* [GOAL OF THE EXERCISE] Repeat all the material exactly; pictures stay out of your copy.

* Start RECORDED DATA *

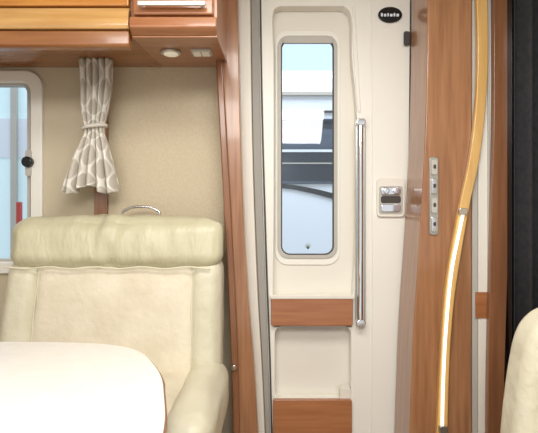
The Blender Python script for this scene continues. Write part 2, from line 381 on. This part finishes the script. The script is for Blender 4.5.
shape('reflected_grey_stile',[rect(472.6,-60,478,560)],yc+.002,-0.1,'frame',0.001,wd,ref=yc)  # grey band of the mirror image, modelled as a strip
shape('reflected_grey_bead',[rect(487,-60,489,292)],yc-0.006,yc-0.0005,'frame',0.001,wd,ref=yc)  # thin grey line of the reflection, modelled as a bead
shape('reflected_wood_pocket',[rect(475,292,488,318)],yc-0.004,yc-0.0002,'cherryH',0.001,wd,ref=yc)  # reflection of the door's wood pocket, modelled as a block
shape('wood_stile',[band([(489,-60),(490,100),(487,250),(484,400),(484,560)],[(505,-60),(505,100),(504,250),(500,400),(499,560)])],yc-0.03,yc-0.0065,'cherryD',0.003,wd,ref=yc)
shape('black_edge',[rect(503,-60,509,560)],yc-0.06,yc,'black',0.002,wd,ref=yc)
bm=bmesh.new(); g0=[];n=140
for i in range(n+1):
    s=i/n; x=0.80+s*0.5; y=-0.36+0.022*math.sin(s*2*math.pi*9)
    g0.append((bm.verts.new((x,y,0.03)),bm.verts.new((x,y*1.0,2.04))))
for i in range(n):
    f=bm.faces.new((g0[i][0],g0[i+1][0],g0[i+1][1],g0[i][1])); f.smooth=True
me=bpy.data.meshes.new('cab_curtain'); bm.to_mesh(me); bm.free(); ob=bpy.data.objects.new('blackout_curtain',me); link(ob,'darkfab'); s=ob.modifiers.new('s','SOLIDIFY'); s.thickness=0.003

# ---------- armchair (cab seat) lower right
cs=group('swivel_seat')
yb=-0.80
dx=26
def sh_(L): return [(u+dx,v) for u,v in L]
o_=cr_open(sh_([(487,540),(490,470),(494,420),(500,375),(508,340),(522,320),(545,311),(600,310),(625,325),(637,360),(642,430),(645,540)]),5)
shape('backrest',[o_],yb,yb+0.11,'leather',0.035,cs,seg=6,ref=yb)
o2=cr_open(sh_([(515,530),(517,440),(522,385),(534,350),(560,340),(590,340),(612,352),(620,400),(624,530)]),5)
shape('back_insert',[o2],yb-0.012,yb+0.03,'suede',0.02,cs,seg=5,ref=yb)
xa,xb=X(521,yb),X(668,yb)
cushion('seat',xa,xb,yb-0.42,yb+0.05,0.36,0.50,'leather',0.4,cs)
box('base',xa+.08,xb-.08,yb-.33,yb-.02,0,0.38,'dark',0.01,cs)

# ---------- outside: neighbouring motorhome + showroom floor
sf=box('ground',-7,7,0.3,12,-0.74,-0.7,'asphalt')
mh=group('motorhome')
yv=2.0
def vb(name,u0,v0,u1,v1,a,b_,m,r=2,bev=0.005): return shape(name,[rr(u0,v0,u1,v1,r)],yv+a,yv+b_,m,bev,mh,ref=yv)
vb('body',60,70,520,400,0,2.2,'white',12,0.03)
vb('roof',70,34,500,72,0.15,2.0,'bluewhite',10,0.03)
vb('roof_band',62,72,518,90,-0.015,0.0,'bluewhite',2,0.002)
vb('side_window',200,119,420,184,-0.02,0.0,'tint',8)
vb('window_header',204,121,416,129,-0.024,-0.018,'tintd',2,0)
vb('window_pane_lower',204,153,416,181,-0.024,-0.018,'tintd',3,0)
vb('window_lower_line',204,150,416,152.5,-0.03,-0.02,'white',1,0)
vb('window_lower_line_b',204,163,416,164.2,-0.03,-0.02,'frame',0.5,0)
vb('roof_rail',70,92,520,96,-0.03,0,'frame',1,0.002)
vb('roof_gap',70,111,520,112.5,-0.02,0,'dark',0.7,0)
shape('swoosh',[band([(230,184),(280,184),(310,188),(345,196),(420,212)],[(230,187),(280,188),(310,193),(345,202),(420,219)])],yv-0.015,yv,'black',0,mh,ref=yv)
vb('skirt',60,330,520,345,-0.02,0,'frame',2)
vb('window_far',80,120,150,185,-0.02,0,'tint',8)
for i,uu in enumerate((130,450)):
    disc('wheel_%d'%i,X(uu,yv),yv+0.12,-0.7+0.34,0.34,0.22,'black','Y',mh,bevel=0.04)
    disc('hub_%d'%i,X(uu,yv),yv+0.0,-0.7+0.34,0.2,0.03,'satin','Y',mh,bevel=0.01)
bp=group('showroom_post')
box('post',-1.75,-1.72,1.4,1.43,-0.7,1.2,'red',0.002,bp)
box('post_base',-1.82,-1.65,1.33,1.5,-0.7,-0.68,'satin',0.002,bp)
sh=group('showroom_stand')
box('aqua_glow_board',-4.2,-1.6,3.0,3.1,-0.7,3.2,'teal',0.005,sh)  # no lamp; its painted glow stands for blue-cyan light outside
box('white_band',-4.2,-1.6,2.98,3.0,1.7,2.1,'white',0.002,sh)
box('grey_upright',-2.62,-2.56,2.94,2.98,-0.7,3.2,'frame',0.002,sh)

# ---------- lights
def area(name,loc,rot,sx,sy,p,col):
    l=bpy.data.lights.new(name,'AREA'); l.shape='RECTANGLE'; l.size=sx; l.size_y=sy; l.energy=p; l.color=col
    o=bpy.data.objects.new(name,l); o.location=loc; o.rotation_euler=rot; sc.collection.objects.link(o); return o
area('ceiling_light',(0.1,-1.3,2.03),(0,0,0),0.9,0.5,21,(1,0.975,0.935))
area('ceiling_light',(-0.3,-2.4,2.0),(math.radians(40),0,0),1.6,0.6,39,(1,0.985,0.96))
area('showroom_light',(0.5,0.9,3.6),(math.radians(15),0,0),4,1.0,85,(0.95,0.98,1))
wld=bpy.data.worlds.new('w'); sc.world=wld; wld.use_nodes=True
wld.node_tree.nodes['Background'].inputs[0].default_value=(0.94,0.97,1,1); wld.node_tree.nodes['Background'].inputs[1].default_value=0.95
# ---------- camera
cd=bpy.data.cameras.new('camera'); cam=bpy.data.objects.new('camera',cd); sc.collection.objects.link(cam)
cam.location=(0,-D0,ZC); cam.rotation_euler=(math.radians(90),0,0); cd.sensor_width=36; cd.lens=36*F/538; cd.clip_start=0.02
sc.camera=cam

* End RECORDED DATA *

* [IN RESPONSE]
The Blender Python script for this scene continues. Write part 2, from line 381 on. This part finishes the script. The script is for Blender 4.5.
shape('reflected_grey_stile',[rect(472.6,-60,478,560)],yc+.002,-0.1,'frame',0.001,wd,ref=yc)  # grey band of the mirror image, modelled as a strip
shape('reflected_grey_bead',[rect(487,-60,489,292)],yc-0.006,yc-0.0005,'frame',0.001,wd,ref=yc)  # thin grey line of the reflection, modelled as a bead
shape('reflected_wood_pocket',[rect(475,292,488,318)],yc-0.004,yc-0.0002,'cherryH',0.001,wd,ref=yc)  # reflection of the door's wood pocket, modelled as a block
shape('wood_stile',[band([(489,-60),(490,100),(487,250),(484,400),(484,560)],[(505,-60),(505,100),(504,250),(500,400),(499,560)])],yc-0.03,yc-0.0065,'cherryD',0.003,wd,ref=yc)
shape('black_edge',[rect(503,-60,509,560)],yc-0.06,yc,'black',0.002,wd,ref=yc)
bm=bmesh.new(); g0=[];n=140
for i in range(n+1):
    s=i/n; x=0.80+s*0.5; y=-0.36+0.022*math.sin(s*2*math.pi*9)
    g0.append((bm.verts.new((x,y,0.03)),bm.verts.new((x,y*1.0,2.04))))
for i in range(n):
    f=bm.faces.new((g0[i][0],g0[i+1][0],g0[i+1][1],g0[i][1])); f.smooth=True
me=bpy.data.meshes.new('cab_curtain'); bm.to_mesh(me); bm.free(); ob=bpy.data.objects.new('blackout_curtain',me); link(ob,'darkfab'); s=ob.modifiers.new('s','SOLIDIFY'); s.thickness=0.003

# ---------- armchair (cab seat) lower right
cs=group('swivel_seat')
yb=-0.80
dx=26
def sh_(L): return [(u+dx,v) for u,v in L]
o_=cr_open(sh_([(487,540),(490,470),(494,420),(500,375),(508,340),(522,320),(545,311),(600,310),(625,325),(637,360),(642,430),(645,540)]),5)
shape('backrest',[o_],yb,yb+0.11,'leather',0.035,cs,seg=6,ref=yb)
o2=cr_open(sh_([(515,530),(517,440),(522,385),(534,350),(560,340),(590,340),(612,352),(620,400),(624,530)]),5)
shape('back_insert',[o2],yb-0.012,yb+0.03,'suede',0.02,cs,seg=5,ref=yb)
xa,xb=X(521,yb),X(668,yb)
cushion('seat',xa,xb,yb-0.42,yb+0.05,0.36,0.50,'leather',0.4,cs)
box('base',xa+.08,xb-.08,yb-.33,yb-.02,0,0.38,'dark',0.01,cs)

# ---------- outside: neighbouring motorhome + showroom floor
sf=box('ground',-7,7,0.3,12,-0.74,-0.7,'asphalt')
mh=group('motorhome')
yv=2.0
def vb(name,u0,v0,u1,v1,a,b_,m,r=2,bev=0.005): return shape(name,[rr(u0,v0,u1,v1,r)],yv+a,yv+b_,m,bev,mh,ref=yv)
vb('body',60,70,520,400,0,2.2,'white',12,0.03)
vb('roof',70,34,500,72,0.15,2.0,'bluewhite',10,0.03)
vb('roof_band',62,72,518,90,-0.015,0.0,'bluewhite',2,0.002)
vb('side_window',200,119,420,184,-0.02,0.0,'tint',8)
vb('window_header',204,121,416,129,-0.024,-0.018,'tintd',2,0)
vb('window_pane_lower',204,153,416,181,-0.024,-0.018,'tintd',3,0)
vb('window_lower_line',204,150,416,152.5,-0.03,-0.02,'white',1,0)
vb('window_lower_line_b',204,163,416,164.2,-0.03,-0.02,'frame',0.5,0)
vb('roof_rail',70,92,520,96,-0.03,0,'frame',1,0.002)
vb('roof_gap',70,111,520,112.5,-0.02,0,'dark',0.7,0)
shape('swoosh',[band([(230,184),(280,184),(310,188),(345,196),(420,212)],[(230,187),(280,188),(310,193),(345,202),(420,219)])],yv-0.015,yv,'black',0,mh,ref=yv)
vb('skirt',60,330,520,345,-0.02,0,'frame',2)
vb('window_far',80,120,150,185,-0.02,0,'tint',8)
for i,uu in enumerate((130,450)):
    disc('wheel_%d'%i,X(uu,yv),yv+0.12,-0.7+0.34,0.34,0.22,'black','Y',mh,bevel=0.04)
    disc('hub_%d'%i,X(uu,yv),yv+0.0,-0.7+0.34,0.2,0.03,'satin','Y',mh,bevel=0.01)
bp=group('showroom_post')
box('post',-1.75,-1.72,1.4,1.43,-0.7,1.2,'red',0.002,bp)
box('post_base',-1.82,-1.65,1.33,1.5,-0.7,-0.68,'satin',0.002,bp)
sh=group('showroom_stand')
box('aqua_glow_board',-4.2,-1.6,3.0,3.1,-0.7,3.2,'teal',0.005,sh)  # no lamp; its painted glow stands for blue-cyan light outside
box('white_band',-4.2,-1.6,2.98,3.0,1.7,2.1,'white',0.002,sh)
box('grey_upright',-2.62,-2.56,2.94,2.98,-0.7,3.2,'frame',0.002,sh)

# ---------- lights
def area(name,loc,rot,sx,sy,p,col):
    l=bpy.data.lights.new(name,'AREA'); l.shape='RECTANGLE'; l.size=sx; l.size_y=sy; l.energy=p; l.color=col
    o=bpy.data.objects.new(name,l); o.location=loc; o.rotation_euler=rot; sc.collection.objects.link(o); return o
area('ceiling_light',(0.1,-1.3,2.03),(0,0,0),0.9,0.5,21,(1,0.975,0.935))
area('ceiling_light',(-0.3,-2.4,2.0),(math.radians(40),0,0),1.6,0.6,39,(1,0.985,0.96))
area('showroom_light',(0.5,0.9,3.6),(math.radians(15),0,0),4,1.0,85,(0.95,0.98,1))
wld=bpy.data.worlds.new('w'); sc.world=wld; wld.use_nodes=True
wld.node_tree.nodes['Background'].inputs[0].default_value=(0.94,0.97,1,1); wld.node_tree.nodes['Background'].inputs[1].default_value=0.95
# ---------- camera
cd=bpy.data.cameras.new('camera'); cam=bpy.data.objects.new('camera',cd); sc.collection.objects.link(cam)
cam.location=(0,-D0,ZC); cam.rotation_euler=(math.radians(90),0,0); cd.sensor_width=36; cd.lens=36*F/538; cd.clip_start=0.02
sc.camera=cam